Author and columnist Malcolm Gladwell argues that “poverty is not deprivation; it is isolation”, and Jeff Pierce, manager of mobile computing research at IBM, says many of the shifts mobile phones have brought to the developing world focus on combating this isolation.
“Connectivity between people is communication, allowing widely distributed individuals to keep in touch in ways they couldn't before. Connectivity to the wider Internet is about access to information, being able to find answers to questions that previously would have remained unanswered.”
There are other types of connectivity, adds Pierce, such as links to intangible resources that allow the Ugandans in the example above to treat cellphone minutes as a commodity.
This forms part of what Chipchase calls the “key functionalities” of a mobile phone - the ability to communicate, to pay for things, and to prove who you are. He said in a 2007 TED talk: “If you think of everything in life you own, when you walk out the door, what do you consider to take with you? And of that stuff, what do you carry, and of that stuff, what do you actually use?
“If you ask people about the three most important things they carry, we find that across cultures, gender and contexts, most people say keys, money, and if they own one, a mobile phone.”

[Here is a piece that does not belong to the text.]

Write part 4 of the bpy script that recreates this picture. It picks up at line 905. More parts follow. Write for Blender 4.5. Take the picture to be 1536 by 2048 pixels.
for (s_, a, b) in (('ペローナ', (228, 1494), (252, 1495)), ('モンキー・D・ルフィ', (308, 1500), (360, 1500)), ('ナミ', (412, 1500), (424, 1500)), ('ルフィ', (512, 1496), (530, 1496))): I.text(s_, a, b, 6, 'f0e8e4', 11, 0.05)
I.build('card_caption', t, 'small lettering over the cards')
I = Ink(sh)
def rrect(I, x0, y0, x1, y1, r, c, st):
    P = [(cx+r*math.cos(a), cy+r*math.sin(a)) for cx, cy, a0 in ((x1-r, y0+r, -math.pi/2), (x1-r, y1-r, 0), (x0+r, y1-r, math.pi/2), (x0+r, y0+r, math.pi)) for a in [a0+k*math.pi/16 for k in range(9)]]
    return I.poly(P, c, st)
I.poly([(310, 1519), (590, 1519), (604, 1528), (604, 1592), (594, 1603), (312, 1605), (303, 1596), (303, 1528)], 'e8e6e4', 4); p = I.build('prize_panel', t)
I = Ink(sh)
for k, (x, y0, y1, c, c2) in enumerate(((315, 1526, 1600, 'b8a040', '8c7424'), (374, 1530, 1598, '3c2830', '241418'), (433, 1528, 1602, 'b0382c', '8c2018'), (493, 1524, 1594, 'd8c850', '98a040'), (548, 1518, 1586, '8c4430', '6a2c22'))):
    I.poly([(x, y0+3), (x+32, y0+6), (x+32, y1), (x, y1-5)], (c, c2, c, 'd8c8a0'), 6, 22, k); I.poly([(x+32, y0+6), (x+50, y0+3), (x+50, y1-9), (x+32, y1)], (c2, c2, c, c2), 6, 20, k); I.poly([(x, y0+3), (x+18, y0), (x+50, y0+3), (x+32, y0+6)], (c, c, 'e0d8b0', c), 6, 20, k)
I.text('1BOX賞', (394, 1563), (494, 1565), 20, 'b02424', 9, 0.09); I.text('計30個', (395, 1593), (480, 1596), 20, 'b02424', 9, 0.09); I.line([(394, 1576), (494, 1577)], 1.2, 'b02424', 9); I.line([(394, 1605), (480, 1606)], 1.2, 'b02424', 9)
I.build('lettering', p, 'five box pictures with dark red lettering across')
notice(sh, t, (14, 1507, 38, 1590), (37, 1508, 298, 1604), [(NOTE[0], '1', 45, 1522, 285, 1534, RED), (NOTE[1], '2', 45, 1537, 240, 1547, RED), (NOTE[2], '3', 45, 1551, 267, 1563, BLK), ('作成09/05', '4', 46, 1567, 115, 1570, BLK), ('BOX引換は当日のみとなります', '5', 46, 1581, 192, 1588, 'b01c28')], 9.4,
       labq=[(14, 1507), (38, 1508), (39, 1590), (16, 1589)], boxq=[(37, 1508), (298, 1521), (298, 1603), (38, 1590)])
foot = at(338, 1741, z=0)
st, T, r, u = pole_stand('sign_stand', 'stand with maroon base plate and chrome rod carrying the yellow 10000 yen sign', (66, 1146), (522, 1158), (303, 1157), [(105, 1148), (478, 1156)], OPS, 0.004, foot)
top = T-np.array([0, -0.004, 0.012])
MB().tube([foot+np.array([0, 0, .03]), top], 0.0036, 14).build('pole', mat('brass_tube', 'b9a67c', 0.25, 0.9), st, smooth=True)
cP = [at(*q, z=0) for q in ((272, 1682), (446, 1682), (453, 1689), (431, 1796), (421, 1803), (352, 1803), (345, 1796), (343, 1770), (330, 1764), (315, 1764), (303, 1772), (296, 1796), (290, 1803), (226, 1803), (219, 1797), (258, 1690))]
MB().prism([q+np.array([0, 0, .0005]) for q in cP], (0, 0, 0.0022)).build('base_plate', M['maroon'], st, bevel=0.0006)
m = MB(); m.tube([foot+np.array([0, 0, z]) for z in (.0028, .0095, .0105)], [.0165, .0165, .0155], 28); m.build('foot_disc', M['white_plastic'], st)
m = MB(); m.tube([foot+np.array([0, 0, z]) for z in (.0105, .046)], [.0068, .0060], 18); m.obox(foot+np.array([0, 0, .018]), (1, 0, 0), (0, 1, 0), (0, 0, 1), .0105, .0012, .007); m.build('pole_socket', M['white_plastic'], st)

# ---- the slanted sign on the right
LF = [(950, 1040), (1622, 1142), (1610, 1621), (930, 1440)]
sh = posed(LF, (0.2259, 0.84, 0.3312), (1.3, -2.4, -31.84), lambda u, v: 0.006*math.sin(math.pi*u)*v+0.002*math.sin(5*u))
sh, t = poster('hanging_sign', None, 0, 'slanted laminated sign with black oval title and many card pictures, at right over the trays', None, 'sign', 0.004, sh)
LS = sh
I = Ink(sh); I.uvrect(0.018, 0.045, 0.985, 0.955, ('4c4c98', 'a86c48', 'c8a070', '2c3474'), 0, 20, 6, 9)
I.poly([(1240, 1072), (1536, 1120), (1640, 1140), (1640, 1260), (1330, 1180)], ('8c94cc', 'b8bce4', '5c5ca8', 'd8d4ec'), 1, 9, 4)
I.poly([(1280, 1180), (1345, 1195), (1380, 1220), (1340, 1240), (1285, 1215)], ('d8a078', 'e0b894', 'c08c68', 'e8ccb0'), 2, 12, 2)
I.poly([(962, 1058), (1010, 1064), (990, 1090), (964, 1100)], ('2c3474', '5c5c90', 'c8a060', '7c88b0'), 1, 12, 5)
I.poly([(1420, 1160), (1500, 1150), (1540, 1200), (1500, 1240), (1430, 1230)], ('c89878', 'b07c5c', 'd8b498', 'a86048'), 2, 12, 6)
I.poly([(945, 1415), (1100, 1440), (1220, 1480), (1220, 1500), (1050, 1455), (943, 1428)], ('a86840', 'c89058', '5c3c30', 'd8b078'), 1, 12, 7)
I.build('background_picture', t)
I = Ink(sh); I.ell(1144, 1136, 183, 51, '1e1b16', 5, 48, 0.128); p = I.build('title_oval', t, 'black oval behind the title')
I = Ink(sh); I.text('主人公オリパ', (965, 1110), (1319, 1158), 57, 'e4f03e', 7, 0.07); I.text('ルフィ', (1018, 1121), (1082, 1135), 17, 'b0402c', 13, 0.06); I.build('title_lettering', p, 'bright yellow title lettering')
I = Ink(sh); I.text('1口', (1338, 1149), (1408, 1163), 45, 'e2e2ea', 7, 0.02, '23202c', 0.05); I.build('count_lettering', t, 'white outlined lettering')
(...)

Chipchase explains that it boils down to basic needs - keys provide access to shelter and warmth, money buys food, and cellphones make a handy recovery tool.
Korkman agrees, saying phones are becoming increasingly 'attached' to people, both physically and psychologically. “We don't just carry phones close to us as we move around but we have dedicated places in the home where they sit and perform tasks for us.
“People are increasingly comparing the phone to the idea of being their 'little friend' who helps and assists them in their daily life, and also helps them tackle problems as they arise.”
For younger consumers, says Korkman, it's worse to leave their phone at home than their wallet. The phone's companion role is more essential than ever, providing a gateway to a myriad of services, from health information that improves quality of life, to sharing experiences via social networks, he notes.
Constant reinvention
Definition
Exaptation: The utilisation of a structure or feature for a function other than that for which it was developed through natural selection.
Besides a ripe new market, the developing world offers a wealth of new perspectives and approaches. CK Prahalad writes in 'The fortune at the bottom of the pyramid', that the cellphone has shown this segment is a source of innovations in business models and applications.
Take illiterate users, for example. Chipchase first thought they wouldn't be able to navigate their way around a mobile phone. But he notes that these users find various ways around this, through rote learning or asking someone nearby for help.
“People can do anything; it's just a matter of motivation,” says Chipchase.
Korkman believes the digital realm should allow the development of an etiquette which makes people feel comfortable and in control within new digital experiences and communication techniques. “The most important thing technology can do for us is to enable that to happen with grace and delight, rather than trepidation.”
“People are always exapting technologies based on unforeseen needs and desires, adds Pierce.
He says it's still too early to tell where mobile devices will have the biggest impact.
“To date we've seen the most activity around social networking and games, but moving forward we might be completely surprised by what they impact next. That's part of what makes working with mobile devices, applications, and services so exciting.”
Chipchase adds that people are constantly figuring out new ways to use technology, which feeds back into what's developed next.
The unpredictability of technological innovation means Chipchase's work is never done, as users' adaptation of devices creates a continuing loop, blurring the lines between us reinventing technology, and technology reinventing us.